**Instructions to follow:** Produce a word-for-word copy of the listing below without its pictures.

[Supplied information start]

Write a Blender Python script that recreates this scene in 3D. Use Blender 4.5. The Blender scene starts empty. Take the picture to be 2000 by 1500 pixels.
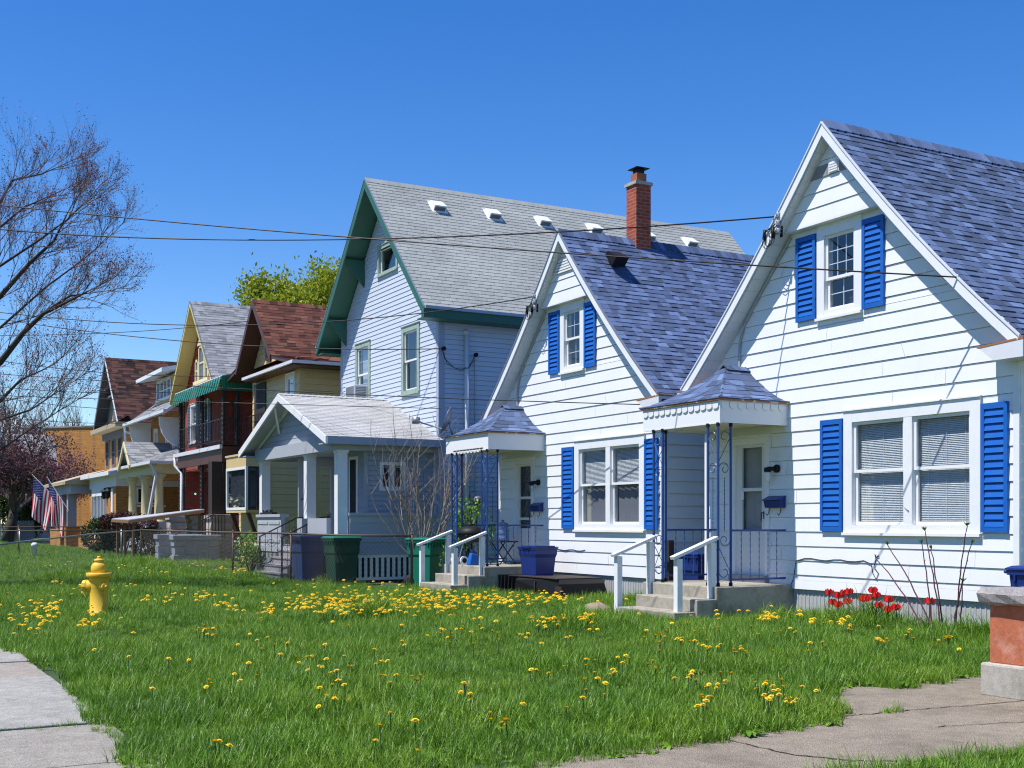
import bpy, math, random
from mathutils import Vector, Matrix, noise
V = Vector
R = random.Random(7)
SC = bpy.context.scene
COL = SC.collection
ORG = {}
rad = math.radians

# ------------------------------------------------------------------ materials
def new_mat(name):
    m = bpy.data.materials.new(name); m.use_nodes = True
    nt = m.node_tree; b = nt.nodes['Principled BSDF']
    return m, nt, b
def N(nt, t, **kw):
    n = nt.nodes.new(t)
    for k, v in kw.items(): setattr(n, k, v)
    return n
def L(nt, a, b): nt.links.new(a, b)
def coords(nt, scale=1.0, kind='Object'):
    tc = N(nt, 'ShaderNodeTexCoord'); mp = N(nt, 'ShaderNodeMapping')
    if isinstance(scale, (int, float)): scale = (scale,)*3
    mp.inputs['Scale'].default_value = scale
    L(nt, tc.outputs[kind], mp.inputs['Vector']); return mp.outputs['Vector']
def noise_tex(nt, scale, detail=4, rough=.6, vec=None):
    n = N(nt, 'ShaderNodeTexNoise'); n.inputs['Scale'].default_value = scale
    n.inputs['Detail'].default_value = detail; n.inputs['Roughness'].default_value = rough
    if vec is None: vec = coords(nt)
    L(nt, vec, n.inputs['Vector']); return n.outputs['Fac']
def ramp(nt, fac, stops):
    r = N(nt, 'ShaderNodeValToRGB'); e = r.color_ramp.elements
    while len(e) > 1: e.remove(e[-1])
    e[0].position = stops[0][0]; e[0].color = (*stops[0][1], 1)
    for p, c in stops[1:]:
        x = e.new(p); x.color = (*c, 1)
    L(nt, fac, r.inputs['Fac']); return r.outputs['Color']
def mixc(nt, fac, a, b, mode='MIX'):
    m = N(nt, 'ShaderNodeMix'); m.data_type = 'RGBA'; m.blend_type = mode
    for s, val in ((0, fac), (6, a), (7, b)):
        if isinstance(val, (int, float)): m.inputs[s].default_value = val
        elif isinstance(val, tuple): m.inputs[s].default_value = (*val, 1)
        else: L(nt, val, m.inputs[s])
    return m.outputs[2]
def bump(nt, b, h, strength=.3, dist=.02):
    n = N(nt, 'ShaderNodeBump'); n.inputs['Strength'].default_value = strength
    n.inputs['Distance'].default_value = dist
    L(nt, h, n.inputs['Height']); L(nt, n.outputs['Normal'], b.inputs['Normal'])
def sc(c, f): return tuple(min(1, x*f) for x in c)

def paint(name, c, rough=.5, dirt=.12, scale=3.0, dirtcol=None, metal=0, spec=.4, bstr=.0, fine=0):
    m, nt, b = new_mat(name)
    f = noise_tex(nt, scale, 5, .65)
    d = dirtcol or sc(c, .72)
    base = ramp(nt, f, [(.35, c), (.75, tuple(c[i]*(1-dirt*2.2)+d[i]*dirt*2.2 for i in range(3)))])
    f2 = noise_tex(nt, scale*9, 3, .7, coords(nt, (1, 1, .18)))
    base = mixc(nt, ramp(nt, f2, [(.55, (0, 0, 0)), (.8, (dirt*2,)*3)]), base, d)
    L(nt, base, b.inputs['Base Color'])
    b.inputs['Roughness'].default_value = rough; b.inputs['Metallic'].default_value = metal
    b.inputs['Specular IOR Level'].default_value = spec
    if bstr: bump(nt, b, noise_tex(nt, fine or 60, 4), bstr, .01)
    return m

def flat(name, c, rough=.6, metal=0, spec=.4):
    m, nt, b = new_mat(name)
    f = noise_tex(nt, 14, 3)
    L(nt, ramp(nt, f, [(.3, sc(c, .9)), (.7, sc(c, 1.1))]), b.inputs['Base Color'])
    b.inputs['Roughness'].default_value = rough; b.inputs['Metallic'].default_value = metal
    b.inputs['Specular IOR Level'].default_value = spec
    return m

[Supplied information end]

**The answer:**
Write a Blender Python script that recreates this scene in 3D. Use Blender 4.5. The Blender scene starts empty. Take the picture to be 2000 by 1500 pixels.
import bpy, math, random
from mathutils import Vector, Matrix, noise
V = Vector
R = random.Random(7)
SC = bpy.context.scene
COL = SC.collection
ORG = {}
rad = math.radians

# ------------------------------------------------------------------ materials
def new_mat(name):
    m = bpy.data.materials.new(name); m.use_nodes = True
    nt = m.node_tree; b = nt.nodes['Principled BSDF']
    return m, nt, b
def N(nt, t, **kw):
    n = nt.nodes.new(t)
    for k, v in kw.items(): setattr(n, k, v)
    return n
def L(nt, a, b): nt.links.new(a, b)
def coords(nt, scale=1.0, kind='Object'):
    tc = N(nt, 'ShaderNodeTexCoord'); mp = N(nt, 'ShaderNodeMapping')
    if isinstance(scale, (int, float)): scale = (scale,)*3
    mp.inputs['Scale'].default_value = scale
    L(nt, tc.outputs[kind], mp.inputs['Vector']); return mp.outputs['Vector']
def noise_tex(nt, scale, detail=4, rough=.6, vec=None):
    n = N(nt, 'ShaderNodeTexNoise'); n.inputs['Scale'].default_value = scale
    n.inputs['Detail'].default_value = detail; n.inputs['Roughness'].default_value = rough
    if vec is None: vec = coords(nt)
    L(nt, vec, n.inputs['Vector']); return n.outputs['Fac']
def ramp(nt, fac, stops):
    r = N(nt, 'ShaderNodeValToRGB'); e = r.color_ramp.elements
    while len(e) > 1: e.remove(e[-1])
    e[0].position = stops[0][0]; e[0].color = (*stops[0][1], 1)
    for p, c in stops[1:]:
        x = e.new(p); x.color = (*c, 1)
    L(nt, fac, r.inputs['Fac']); return r.outputs['Color']
def mixc(nt, fac, a, b, mode='MIX'):
    m = N(nt, 'ShaderNodeMix'); m.data_type = 'RGBA'; m.blend_type = mode
    for s, val in ((0, fac), (6, a), (7, b)):
        if isinstance(val, (int, float)): m.inputs[s].default_value = val
        elif isinstance(val, tuple): m.inputs[s].default_value = (*val, 1)
        else: L(nt, val, m.inputs[s])
    return m.outputs[2]
def bump(nt, b, h, strength=.3, dist=.02):
    n = N(nt, 'ShaderNodeBump'); n.inputs['Strength'].default_value = strength
    n.inputs['Distance'].default_value = dist
    L(nt, h, n.inputs['Height']); L(nt, n.outputs['Normal'], b.inputs['Normal'])
def sc(c, f): return tuple(min(1, x*f) for x in c)

def paint(name, c, rough=.5, dirt=.12, scale=3.0, dirtcol=None, metal=0, spec=.4, bstr=.0, fine=0):
    m, nt, b = new_mat(name)
    f = noise_tex(nt, scale, 5, .65)
    d = dirtcol or sc(c, .72)
    base = ramp(nt, f, [(.35, c), (.75, tuple(c[i]*(1-dirt*2.2)+d[i]*dirt*2.2 for i in range(3)))])
    f2 = noise_tex(nt, scale*9, 3, .7, coords(nt, (1, 1, .18)))
    base = mixc(nt, ramp(nt, f2, [(.55, (0, 0, 0)), (.8, (dirt*2,)*3)]), base, d)
    L(nt, base, b.inputs['Base Color'])
    b.inputs['Roughness'].default_value = rough; b.inputs['Metallic'].default_value = metal
    b.inputs['Specular IOR Level'].default_value = spec
    if bstr: bump(nt, b, noise_tex(nt, fine or 60, 4), bstr, .01)
    return m

def flat(name, c, rough=.6, metal=0, spec=.4):
    m, nt, b = new_mat(name)
    f = noise_tex(nt, 14, 3)
    L(nt, ramp(nt, f, [(.3, sc(c, .9)), (.7, sc(c, 1.1))]), b.inputs['Base Color'])
    b.inputs['Roughness'].default_value = rough; b.inputs['Metallic'].default_value = metal
    b.inputs['Specular IOR Level'].default_value = spec
    return m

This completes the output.